The İzmir Chief Prosecutor's Office sought the arrest of 65 suspects in an investigation into FETÖ's military infiltration. Suspects were former and active-duty officers from Land, Air, Naval and Gendarme Forces of the Turkish army. They were identified through their contact with FETÖ's "secret imams," a term used to describe the group's handlers for military infiltrators, via payphones.

Operations were carried out in 30 cities to capture suspects. Investigations following the coup attempt found that FETÖ members in the military secretly and regularly met their civilian handlers, contacting them via payphones to avoid detection. Separately, prosecutors sought the arrest of 22 civilian suspects linked to FETÖ, including 10 ByLock users.

ByLock is an encrypted messaging app that the terrorist group conceived for secret communications between its members. Investigations into ByLock started prior to the 2016 coup attempt. However, they gained significance after the attempt. Authorities had deciphered messages revealing secret messages pointing to an imminent coup in operations after the putsch bid.

The Interior Ministry announced that 4,676 new ByLock users were detected in the investigation that already identified more than 95,000 users. More than 79,337 people faced a legal process in ByLock investigations. A group of police intelligence officers is accused of controlling the private app used to deliver FETÖ leader Fetullah Gülen's messages to his followers, as well as to instruct the group's members on how to carry out plots against anti-Gülenists. Servers of the app deployed in Lithuania were brought to Turkey where teams from the intelligence service work to decode it. Investigations point out that the app was one of the most employed means of communication in the secretive group.

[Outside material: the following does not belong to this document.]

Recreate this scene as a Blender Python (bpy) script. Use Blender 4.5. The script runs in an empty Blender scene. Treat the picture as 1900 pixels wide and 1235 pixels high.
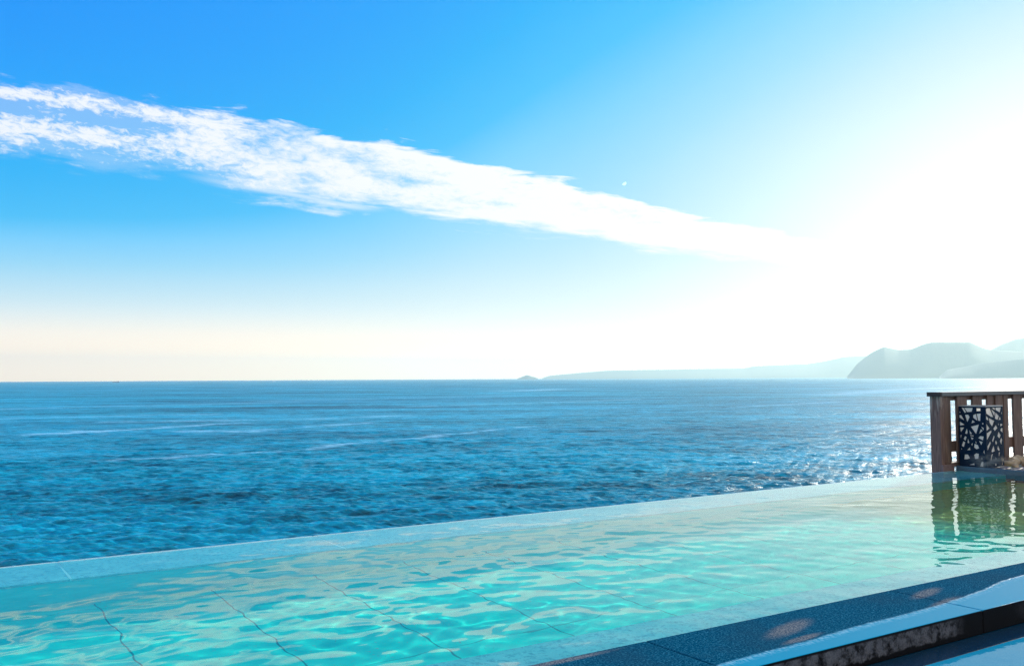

Elsewhere, 17 out of 63 suspects wanted by prosecutors in the central city of Konya were arrested in yesterday's operations. Suspects were identified through testimonies of FETÖ's military infiltrators captured in earlier operations. In the northwestern city of Bursa, prosecutors issued arrest warrants for 26 suspects including 14 active-duty soldiers over their contact with their FETÖ handlers via payphones. In the eastern city of Adıyaman, 15 suspected members of FETÖ, from shopkeepers to civil servants, were captured in operations against the terrorist group.

In operations in the cities of Erzincan, Ankara, İzmir, Ağrı and Sivas, seven FETÖ suspects, including three soldiers were arrested in operations against the group's secret military network.

The terrorist group is known for its widespread infiltration of the army, law enforcement, judiciary and bureaucracy. It first attempted to overthrow the government in 2013 with its infiltrators in the judiciary and the Turkish National Police. It failed, and the group faced increased scrutiny. When the news broke that the military was preparing to launch a mass purge of FETÖ-linked officers in August 2016, the group moved to prevent it with the coup attempt. Strong public resistance ultimately stopped the coup, and the coup's ringleaders, including generals, were arrested.